Work instructions
Determine how many lines carry the word "this". Output that number only.

Data for processing
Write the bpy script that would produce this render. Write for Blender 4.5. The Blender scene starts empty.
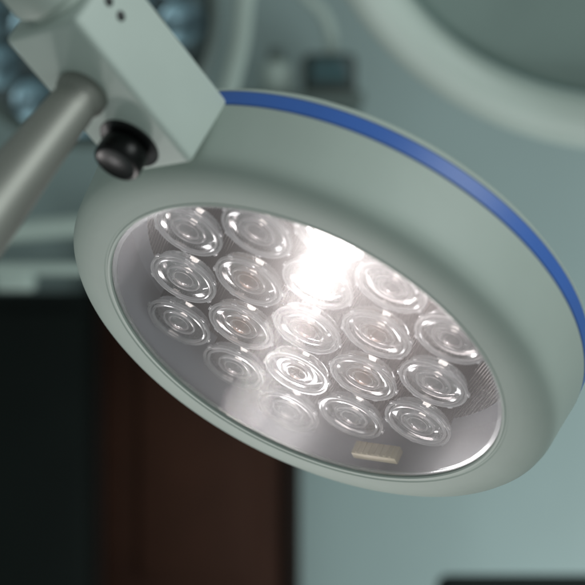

==

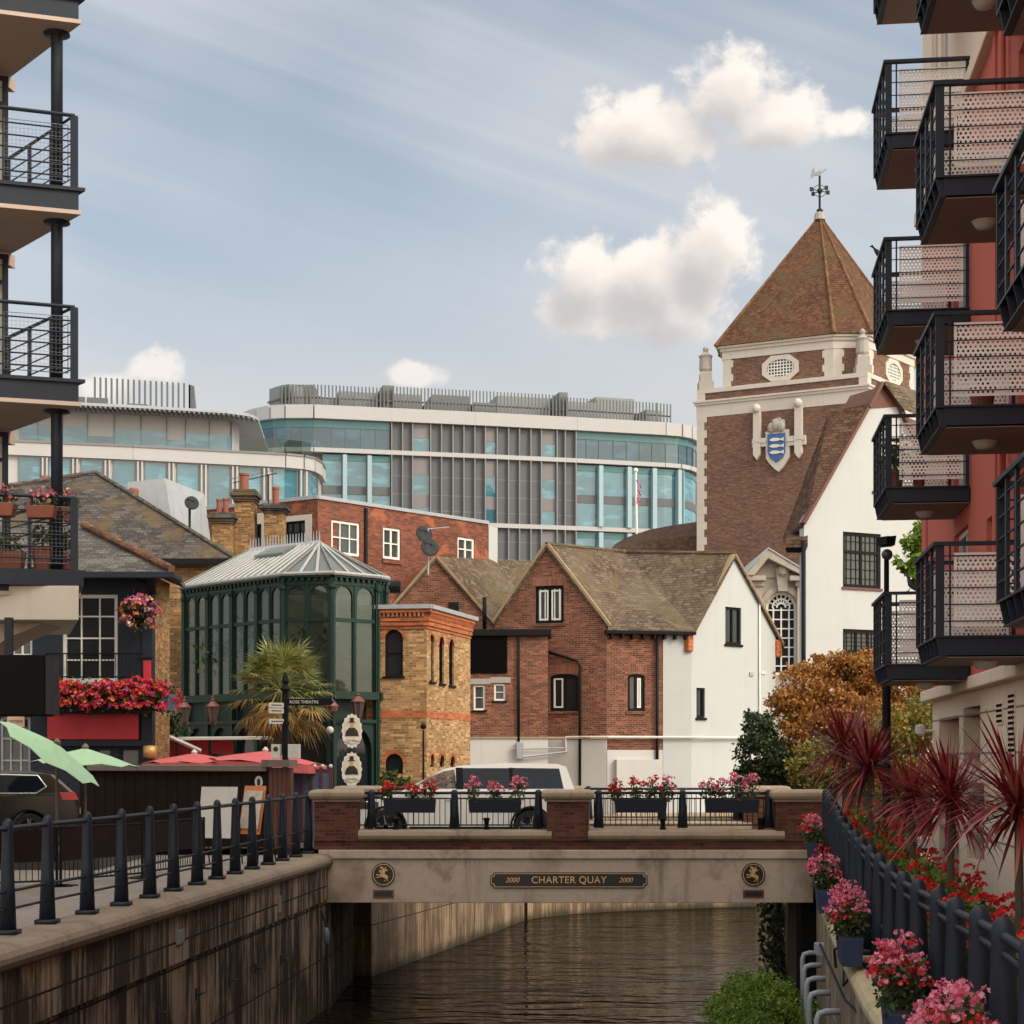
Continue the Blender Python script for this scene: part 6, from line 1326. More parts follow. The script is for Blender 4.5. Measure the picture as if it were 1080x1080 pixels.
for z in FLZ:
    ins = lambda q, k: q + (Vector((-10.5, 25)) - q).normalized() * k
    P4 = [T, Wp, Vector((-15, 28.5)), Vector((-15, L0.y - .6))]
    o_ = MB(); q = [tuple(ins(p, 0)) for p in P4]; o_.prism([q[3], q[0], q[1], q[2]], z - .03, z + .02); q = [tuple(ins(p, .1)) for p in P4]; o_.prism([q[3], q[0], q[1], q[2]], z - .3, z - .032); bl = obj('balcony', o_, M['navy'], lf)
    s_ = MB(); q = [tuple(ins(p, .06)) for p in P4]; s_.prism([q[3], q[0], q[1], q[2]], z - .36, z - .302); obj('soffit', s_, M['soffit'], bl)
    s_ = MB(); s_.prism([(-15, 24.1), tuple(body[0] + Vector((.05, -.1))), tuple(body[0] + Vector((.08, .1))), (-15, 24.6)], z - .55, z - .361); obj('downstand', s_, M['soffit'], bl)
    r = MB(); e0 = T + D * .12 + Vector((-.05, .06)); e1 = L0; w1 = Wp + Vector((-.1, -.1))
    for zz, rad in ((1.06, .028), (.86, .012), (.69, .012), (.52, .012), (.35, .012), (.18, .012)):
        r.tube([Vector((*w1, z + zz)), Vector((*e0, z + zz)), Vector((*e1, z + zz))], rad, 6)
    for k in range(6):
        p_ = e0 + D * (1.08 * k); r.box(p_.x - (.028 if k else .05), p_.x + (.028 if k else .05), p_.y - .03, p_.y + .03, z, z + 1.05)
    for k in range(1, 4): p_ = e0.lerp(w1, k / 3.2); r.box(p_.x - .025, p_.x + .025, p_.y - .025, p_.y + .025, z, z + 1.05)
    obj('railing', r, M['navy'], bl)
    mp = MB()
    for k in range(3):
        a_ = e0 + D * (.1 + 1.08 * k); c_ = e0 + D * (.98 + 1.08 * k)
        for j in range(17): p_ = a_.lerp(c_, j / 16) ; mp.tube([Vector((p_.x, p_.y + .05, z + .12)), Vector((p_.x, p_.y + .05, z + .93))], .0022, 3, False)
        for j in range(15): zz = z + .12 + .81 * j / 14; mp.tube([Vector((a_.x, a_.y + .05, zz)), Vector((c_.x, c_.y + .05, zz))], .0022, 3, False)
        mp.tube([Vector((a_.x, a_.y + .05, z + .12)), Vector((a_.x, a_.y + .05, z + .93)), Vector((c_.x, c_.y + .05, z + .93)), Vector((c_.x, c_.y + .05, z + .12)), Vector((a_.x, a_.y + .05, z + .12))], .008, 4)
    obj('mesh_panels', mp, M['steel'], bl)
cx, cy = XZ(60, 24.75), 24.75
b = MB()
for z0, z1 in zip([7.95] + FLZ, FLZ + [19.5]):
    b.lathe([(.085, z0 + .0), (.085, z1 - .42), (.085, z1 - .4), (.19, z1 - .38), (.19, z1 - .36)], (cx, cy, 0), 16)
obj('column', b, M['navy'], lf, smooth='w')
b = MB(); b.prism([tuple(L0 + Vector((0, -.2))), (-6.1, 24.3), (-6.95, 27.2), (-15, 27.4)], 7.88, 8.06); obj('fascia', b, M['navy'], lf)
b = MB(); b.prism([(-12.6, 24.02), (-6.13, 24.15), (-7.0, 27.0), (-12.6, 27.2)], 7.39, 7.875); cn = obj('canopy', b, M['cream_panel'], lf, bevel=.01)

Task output
2